WORD OF THE DAY
numinous / adjective / NOO-muh-nus
What It Means
1: supernatural, mysterious
2a: filled with a sense of the presence of divinity
2b: holy
3a: appealing to the higher emotions or to the aesthetic sense
3b: spiritual
Examples
The book has less to do with heroic resistance than with something harder to put your finger on: the numinous, world-renewing potential that some Apache feel in Oak Flat.
— Max Norman, The New Yorker, 23 July 2021
Set in the fairy tale-like beauty of the Pacific Northwest, the film captures a numinous world that shimmers between the visionary and natural.

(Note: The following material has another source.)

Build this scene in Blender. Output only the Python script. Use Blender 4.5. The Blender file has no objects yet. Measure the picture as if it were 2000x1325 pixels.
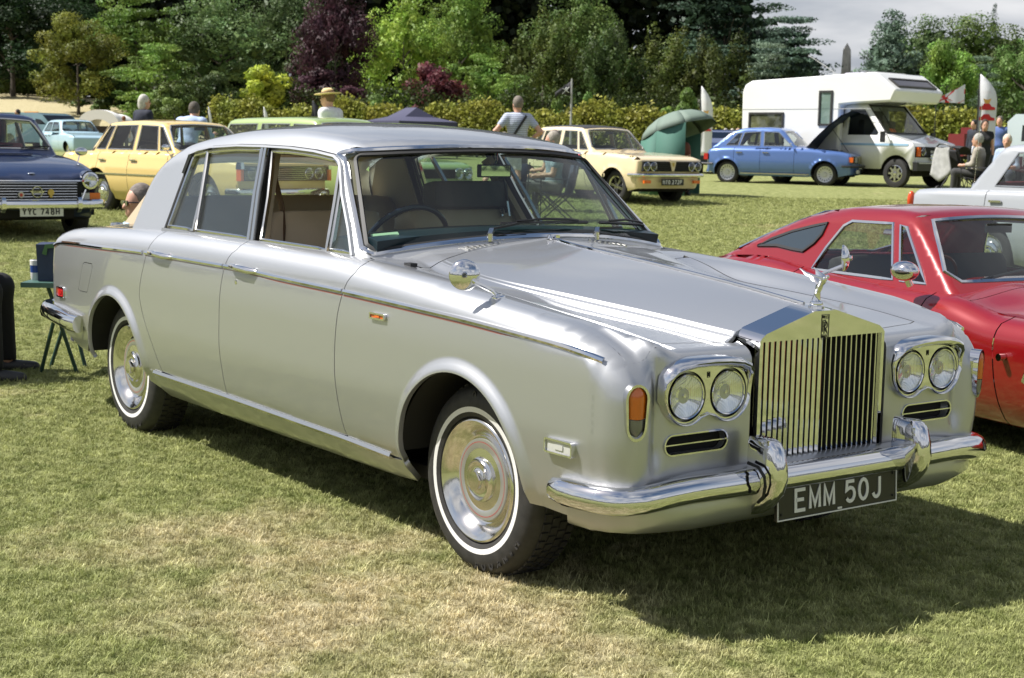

— BostonGlobe.com, 5 May 2021
Did You Know?
Numinous is from the Latin word numen, meaning "nod of the head" or "divine will" (the latter sense suggesting a figurative nod, of assent or of command, of the divine head).

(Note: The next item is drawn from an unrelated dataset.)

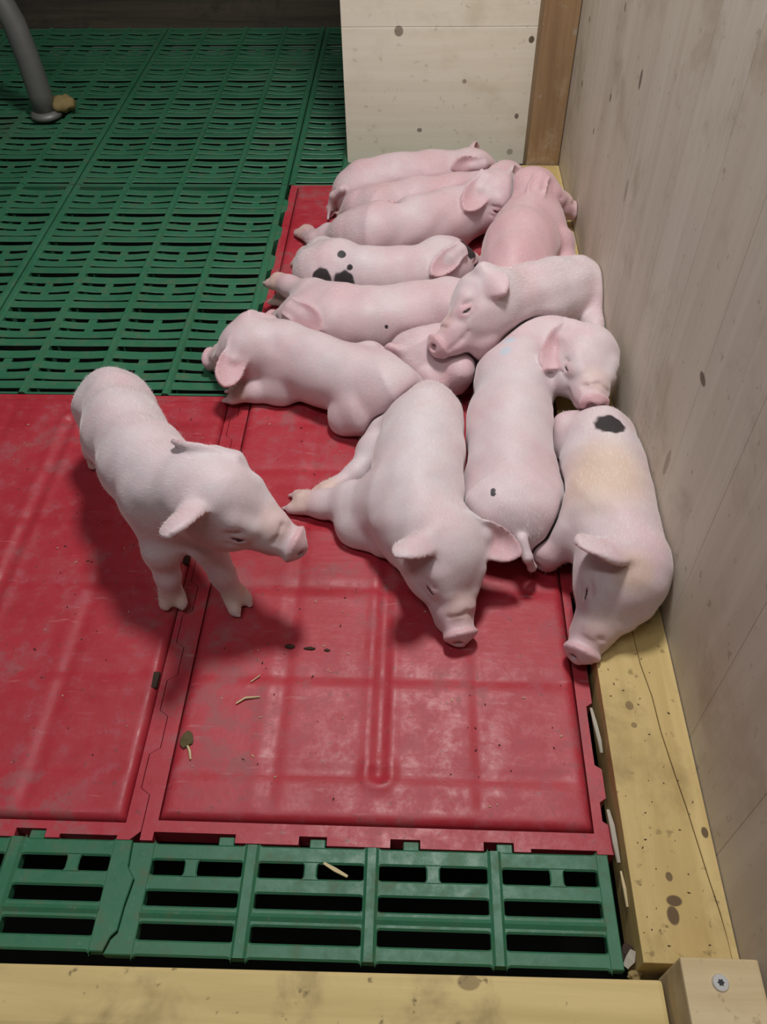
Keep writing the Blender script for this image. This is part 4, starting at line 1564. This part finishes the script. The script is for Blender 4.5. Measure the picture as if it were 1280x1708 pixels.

English speakers have been using numen for centuries with the meaning "a spiritual force or influence."
The meanings of the adjective include "supernatural" or "mysterious" (as in "possessed of a numinous energy force"), "holy" ("the numinous atmosphere of the catacombs"), and "appealing to the aesthetic sense" ("the numinous nuances of her art").
There are also the nouns numinousness and numinosity, although these are rare.